Die Klage gewinnt eine besondere Bedeutung, weil Tesla nur eine Woche nach dem Unfall die Version 8.0 seines Autopiloten veröffentlicht habe, führen die Kläger weiter aus. Mit dieser neuen Version habe man Features hinzugefügt, die in der vorherigen Software noch nicht vorhandenen gewesen seien – und die den Unfall eventuell verhindert hätten. Vor diesem Hintergrund liegt der Fokus auf Teslas gängiger Praxis, ein noch nicht fertiges Beta-System von ganz normalen Fahrern im öffentlichen Straßenverkehr zu testen, was sowohl die Insassen als auch unbeteiligte Dritte gefährden könnte.

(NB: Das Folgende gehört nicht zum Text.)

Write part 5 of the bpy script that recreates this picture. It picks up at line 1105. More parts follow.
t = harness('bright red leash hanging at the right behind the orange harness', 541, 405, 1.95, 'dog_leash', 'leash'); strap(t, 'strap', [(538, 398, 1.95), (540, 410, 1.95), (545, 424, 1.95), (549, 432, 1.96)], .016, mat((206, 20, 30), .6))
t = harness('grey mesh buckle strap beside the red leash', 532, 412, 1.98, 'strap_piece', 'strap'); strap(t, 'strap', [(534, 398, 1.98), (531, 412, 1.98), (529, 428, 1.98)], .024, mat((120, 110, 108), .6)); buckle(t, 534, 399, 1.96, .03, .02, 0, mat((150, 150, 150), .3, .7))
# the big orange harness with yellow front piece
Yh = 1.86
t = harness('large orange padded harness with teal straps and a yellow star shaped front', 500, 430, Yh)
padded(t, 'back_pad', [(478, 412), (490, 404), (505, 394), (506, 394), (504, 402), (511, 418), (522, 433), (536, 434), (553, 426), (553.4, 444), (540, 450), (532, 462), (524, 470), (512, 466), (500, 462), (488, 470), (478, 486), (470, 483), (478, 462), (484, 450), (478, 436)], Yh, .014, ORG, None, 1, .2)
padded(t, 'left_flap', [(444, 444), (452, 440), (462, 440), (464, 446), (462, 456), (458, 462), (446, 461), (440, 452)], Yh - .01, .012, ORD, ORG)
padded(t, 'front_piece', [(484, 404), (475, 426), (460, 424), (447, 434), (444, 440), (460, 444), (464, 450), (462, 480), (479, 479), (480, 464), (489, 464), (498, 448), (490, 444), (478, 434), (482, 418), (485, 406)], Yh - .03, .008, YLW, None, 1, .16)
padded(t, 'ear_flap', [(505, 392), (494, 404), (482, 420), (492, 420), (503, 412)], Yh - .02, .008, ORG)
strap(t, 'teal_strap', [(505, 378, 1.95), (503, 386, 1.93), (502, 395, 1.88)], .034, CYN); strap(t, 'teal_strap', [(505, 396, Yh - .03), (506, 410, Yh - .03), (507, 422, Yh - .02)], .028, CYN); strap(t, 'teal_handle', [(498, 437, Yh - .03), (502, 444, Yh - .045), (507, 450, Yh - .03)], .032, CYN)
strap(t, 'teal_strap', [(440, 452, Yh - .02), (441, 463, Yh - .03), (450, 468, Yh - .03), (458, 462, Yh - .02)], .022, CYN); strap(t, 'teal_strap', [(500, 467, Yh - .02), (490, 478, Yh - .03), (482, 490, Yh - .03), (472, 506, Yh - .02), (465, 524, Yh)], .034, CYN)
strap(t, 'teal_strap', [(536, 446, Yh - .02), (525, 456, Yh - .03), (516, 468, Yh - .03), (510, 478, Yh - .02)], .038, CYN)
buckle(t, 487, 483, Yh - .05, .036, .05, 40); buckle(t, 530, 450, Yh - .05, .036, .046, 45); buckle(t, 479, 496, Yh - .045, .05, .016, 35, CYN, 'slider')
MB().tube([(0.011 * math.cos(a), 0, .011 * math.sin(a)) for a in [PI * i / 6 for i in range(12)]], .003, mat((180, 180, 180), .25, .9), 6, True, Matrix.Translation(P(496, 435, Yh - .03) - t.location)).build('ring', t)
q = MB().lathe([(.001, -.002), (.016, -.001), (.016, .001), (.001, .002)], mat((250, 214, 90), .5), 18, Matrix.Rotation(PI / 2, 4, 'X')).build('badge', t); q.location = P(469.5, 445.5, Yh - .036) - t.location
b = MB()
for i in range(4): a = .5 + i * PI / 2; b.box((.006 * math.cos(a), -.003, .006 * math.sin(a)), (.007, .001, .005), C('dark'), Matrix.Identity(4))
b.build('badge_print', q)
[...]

Die Klägerin behauptet, der Autopilot 7.0 stütze sich in erster Linie auf die nach vorn gerichtete Kamera, um Hindernisse zu erkennen. Der Autopilot 8.0 soll hingegen statt der Kamera dem ebenfalls vorhandenen Radar als primäre Quelle Priorität einräumen. Die Verwendung des Radars als primärer Sensor verhindere angeblich Situationen, in denen das Fahrzeug in der Vergangenheit nicht auf ein Hindernis reagiert habe.
Zudem erhöhe sich mit dem Autopilot 8.0 die Häufigkeit der Warnungen, mit denen ein Fahrer zur Aufmerksamkeit angehalten werde. Laut der Klage war Tesla bis zu dieser Version offenbar nicht in der Lage, rechtzeitige und angemessene Warnungen vor möglichen Ausfällen des Autopilot-Systems zu geben. So sei es dem Modell X eigentlich unmöglich gewesen, Straßenmarkierungen zu erkennen. Tesla habe es zudem versäumt, sein automatisches Notbremssystem so zu konstruieren, dass es „eine Warnung oder eine automatische Bremsung für das Kollisionsereignis abgebe“.
Die Klage liegt nun dem Kreisgericht von Lake County Illinois vor.